* Task details
Repeat each line exactly, leaving nothing out.

* Supplied information
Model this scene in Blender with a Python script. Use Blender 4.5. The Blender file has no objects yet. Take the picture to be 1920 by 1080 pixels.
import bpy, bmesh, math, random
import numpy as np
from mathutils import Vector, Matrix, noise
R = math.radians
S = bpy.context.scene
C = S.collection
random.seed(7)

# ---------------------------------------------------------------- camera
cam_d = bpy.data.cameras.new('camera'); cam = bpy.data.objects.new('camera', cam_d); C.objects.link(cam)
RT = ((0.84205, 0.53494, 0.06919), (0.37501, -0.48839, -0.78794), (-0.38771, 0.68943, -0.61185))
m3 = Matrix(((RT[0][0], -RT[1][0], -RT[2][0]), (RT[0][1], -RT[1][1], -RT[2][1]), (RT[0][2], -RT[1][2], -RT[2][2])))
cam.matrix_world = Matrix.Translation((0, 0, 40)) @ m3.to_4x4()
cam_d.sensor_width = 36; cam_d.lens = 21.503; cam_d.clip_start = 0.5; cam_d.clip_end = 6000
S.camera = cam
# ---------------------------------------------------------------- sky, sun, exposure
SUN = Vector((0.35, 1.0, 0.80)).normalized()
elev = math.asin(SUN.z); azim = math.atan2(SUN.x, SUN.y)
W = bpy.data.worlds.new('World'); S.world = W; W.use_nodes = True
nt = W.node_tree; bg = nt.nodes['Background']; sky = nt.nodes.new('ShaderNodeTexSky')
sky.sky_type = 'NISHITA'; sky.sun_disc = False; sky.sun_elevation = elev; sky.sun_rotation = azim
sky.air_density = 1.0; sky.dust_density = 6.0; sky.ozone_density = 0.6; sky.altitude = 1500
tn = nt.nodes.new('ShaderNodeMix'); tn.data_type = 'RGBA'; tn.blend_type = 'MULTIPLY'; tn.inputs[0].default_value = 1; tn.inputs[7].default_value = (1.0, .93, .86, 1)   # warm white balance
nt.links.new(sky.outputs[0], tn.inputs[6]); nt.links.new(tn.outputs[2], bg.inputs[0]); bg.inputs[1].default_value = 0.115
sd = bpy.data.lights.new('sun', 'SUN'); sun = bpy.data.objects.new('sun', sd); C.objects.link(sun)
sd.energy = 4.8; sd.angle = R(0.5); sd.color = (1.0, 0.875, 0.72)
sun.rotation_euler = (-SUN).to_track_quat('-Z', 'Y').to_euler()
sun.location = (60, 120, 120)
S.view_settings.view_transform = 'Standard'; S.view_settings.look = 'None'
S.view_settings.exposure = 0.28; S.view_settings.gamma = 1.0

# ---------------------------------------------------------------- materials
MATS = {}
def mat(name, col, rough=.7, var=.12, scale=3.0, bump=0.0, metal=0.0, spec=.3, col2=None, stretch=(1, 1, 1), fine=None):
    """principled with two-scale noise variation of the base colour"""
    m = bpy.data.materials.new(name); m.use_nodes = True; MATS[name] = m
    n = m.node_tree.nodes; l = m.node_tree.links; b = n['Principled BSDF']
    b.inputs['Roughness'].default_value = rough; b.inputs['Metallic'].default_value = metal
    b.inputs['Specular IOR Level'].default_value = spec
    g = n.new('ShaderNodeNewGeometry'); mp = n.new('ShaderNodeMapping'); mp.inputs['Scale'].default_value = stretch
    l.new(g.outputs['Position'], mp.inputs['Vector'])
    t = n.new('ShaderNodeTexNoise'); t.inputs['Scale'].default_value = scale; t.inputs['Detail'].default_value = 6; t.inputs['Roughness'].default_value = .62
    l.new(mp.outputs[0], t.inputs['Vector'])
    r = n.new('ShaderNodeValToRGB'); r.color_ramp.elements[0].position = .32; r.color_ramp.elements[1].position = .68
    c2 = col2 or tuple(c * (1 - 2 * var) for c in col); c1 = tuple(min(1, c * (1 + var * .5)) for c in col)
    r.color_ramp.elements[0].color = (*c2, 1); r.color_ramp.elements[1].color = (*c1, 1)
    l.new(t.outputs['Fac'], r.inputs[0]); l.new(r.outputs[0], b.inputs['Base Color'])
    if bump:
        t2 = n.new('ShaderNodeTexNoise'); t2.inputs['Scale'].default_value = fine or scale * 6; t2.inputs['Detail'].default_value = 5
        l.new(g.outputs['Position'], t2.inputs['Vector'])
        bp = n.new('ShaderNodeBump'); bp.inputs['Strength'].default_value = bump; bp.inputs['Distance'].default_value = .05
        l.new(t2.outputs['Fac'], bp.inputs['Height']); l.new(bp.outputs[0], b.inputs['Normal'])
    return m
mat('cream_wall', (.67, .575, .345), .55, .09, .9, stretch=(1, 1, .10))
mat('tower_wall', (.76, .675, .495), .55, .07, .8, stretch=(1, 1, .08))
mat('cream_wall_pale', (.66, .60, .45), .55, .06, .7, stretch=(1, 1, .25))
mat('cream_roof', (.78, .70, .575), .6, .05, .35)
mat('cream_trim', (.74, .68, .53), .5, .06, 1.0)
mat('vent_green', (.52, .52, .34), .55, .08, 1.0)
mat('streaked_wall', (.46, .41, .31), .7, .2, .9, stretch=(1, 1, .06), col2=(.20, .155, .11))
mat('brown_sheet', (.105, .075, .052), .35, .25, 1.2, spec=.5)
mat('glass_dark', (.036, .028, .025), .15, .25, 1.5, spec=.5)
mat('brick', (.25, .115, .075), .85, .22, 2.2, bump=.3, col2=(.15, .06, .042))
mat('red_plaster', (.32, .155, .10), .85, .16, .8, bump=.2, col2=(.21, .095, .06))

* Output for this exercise
Model this scene in Blender with a Python script. Use Blender 4.5. The Blender file has no objects yet. Take the picture to be 1920 by 1080 pixels.
import bpy, bmesh, math, random
import numpy as np
from mathutils import Vector, Matrix, noise
R = math.radians
S = bpy.context.scene
C = S.collection
random.seed(7)

# ---------------------------------------------------------------- camera
cam_d = bpy.data.cameras.new('camera'); cam = bpy.data.objects.new('camera', cam_d); C.objects.link(cam)
RT = ((0.84205, 0.53494, 0.06919), (0.37501, -0.48839, -0.78794), (-0.38771, 0.68943, -0.61185))
m3 = Matrix(((RT[0][0], -RT[1][0], -RT[2][0]), (RT[0][1], -RT[1][1], -RT[2][1]), (RT[0][2], -RT[1][2], -RT[2][2])))
cam.matrix_world = Matrix.Translation((0, 0, 40)) @ m3.to_4x4()
cam_d.sensor_width = 36; cam_d.lens = 21.503; cam_d.clip_start = 0.5; cam_d.clip_end = 6000
S.camera = cam
# ---------------------------------------------------------------- sky, sun, exposure
SUN = Vector((0.35, 1.0, 0.80)).normalized()
elev = math.asin(SUN.z); azim = math.atan2(SUN.x, SUN.y)
W = bpy.data.worlds.new('World'); S.world = W; W.use_nodes = True
nt = W.node_tree; bg = nt.nodes['Background']; sky = nt.nodes.new('ShaderNodeTexSky')
sky.sky_type = 'NISHITA'; sky.sun_disc = False; sky.sun_elevation = elev; sky.sun_rotation = azim
sky.air_density = 1.0; sky.dust_density = 6.0; sky.ozone_density = 0.6; sky.altitude = 1500
tn = nt.nodes.new('ShaderNodeMix'); tn.data_type = 'RGBA'; tn.blend_type = 'MULTIPLY'; tn.inputs[0].default_value = 1; tn.inputs[7].default_value = (1.0, .93, .86, 1)   # warm white balance
nt.links.new(sky.outputs[0], tn.inputs[6]); nt.links.new(tn.outputs[2], bg.inputs[0]); bg.inputs[1].default_value = 0.115
sd = bpy.data.lights.new('sun', 'SUN'); sun = bpy.data.objects.new('sun', sd); C.objects.link(sun)
sd.energy = 4.8; sd.angle = R(0.5); sd.color = (1.0, 0.875, 0.72)
sun.rotation_euler = (-SUN).to_track_quat('-Z', 'Y').to_euler()
sun.location = (60, 120, 120)
S.view_settings.view_transform = 'Standard'; S.view_settings.look = 'None'
S.view_settings.exposure = 0.28; S.view_settings.gamma = 1.0

# ---------------------------------------------------------------- materials
MATS = {}
def mat(name, col, rough=.7, var=.12, scale=3.0, bump=0.0, metal=0.0, spec=.3, col2=None, stretch=(1, 1, 1), fine=None):
    """principled with two-scale noise variation of the base colour"""
    m = bpy.data.materials.new(name); m.use_nodes = True; MATS[name] = m
    n = m.node_tree.nodes; l = m.node_tree.links; b = n['Principled BSDF']
    b.inputs['Roughness'].default_value = rough; b.inputs['Metallic'].default_value = metal
    b.inputs['Specular IOR Level'].default_value = spec
    g = n.new('ShaderNodeNewGeometry'); mp = n.new('ShaderNodeMapping'); mp.inputs['Scale'].default_value = stretch
    l.new(g.outputs['Position'], mp.inputs['Vector'])
    t = n.new('ShaderNodeTexNoise'); t.inputs['Scale'].default_value = scale; t.inputs['Detail'].default_value = 6; t.inputs['Roughness'].default_value = .62
    l.new(mp.outputs[0], t.inputs['Vector'])
    r = n.new('ShaderNodeValToRGB'); r.color_ramp.elements[0].position = .32; r.color_ramp.elements[1].position = .68
    c2 = col2 or tuple(c * (1 - 2 * var) for c in col); c1 = tuple(min(1, c * (1 + var * .5)) for c in col)
    r.color_ramp.elements[0].color = (*c2, 1); r.color_ramp.elements[1].color = (*c1, 1)
    l.new(t.outputs['Fac'], r.inputs[0]); l.new(r.outputs[0], b.inputs['Base Color'])
    if bump:
        t2 = n.new('ShaderNodeTexNoise'); t2.inputs['Scale'].default_value = fine or scale * 6; t2.inputs['Detail'].default_value = 5
        l.new(g.outputs['Position'], t2.inputs['Vector'])
        bp = n.new('ShaderNodeBump'); bp.inputs['Strength'].default_value = bump; bp.inputs['Distance'].default_value = .05
        l.new(t2.outputs['Fac'], bp.inputs['Height']); l.new(bp.outputs[0], b.inputs['Normal'])
    return m
mat('cream_wall', (.67, .575, .345), .55, .09, .9, stretch=(1, 1, .10))
mat('tower_wall', (.76, .675, .495), .55, .07, .8, stretch=(1, 1, .08))
mat('cream_wall_pale', (.66, .60, .45), .55, .06, .7, stretch=(1, 1, .25))
mat('cream_roof', (.78, .70, .575), .6, .05, .35)
mat('cream_trim', (.74, .68, .53), .5, .06, 1.0)
mat('vent_green', (.52, .52, .34), .55, .08, 1.0)
mat('streaked_wall', (.46, .41, .31), .7, .2, .9, stretch=(1, 1, .06), col2=(.20, .155, .11))
mat('brown_sheet', (.105, .075, .052), .35, .25, 1.2, spec=.5)
mat('glass_dark', (.036, .028, .025), .15, .25, 1.5, spec=.5)
mat('brick', (.25, .115, .075), .85, .22, 2.2, bump=.3, col2=(.15, .06, .042))
mat('red_plaster', (.32, .155, .10), .85, .16, .8, bump=.2, col2=(.21, .095, .06))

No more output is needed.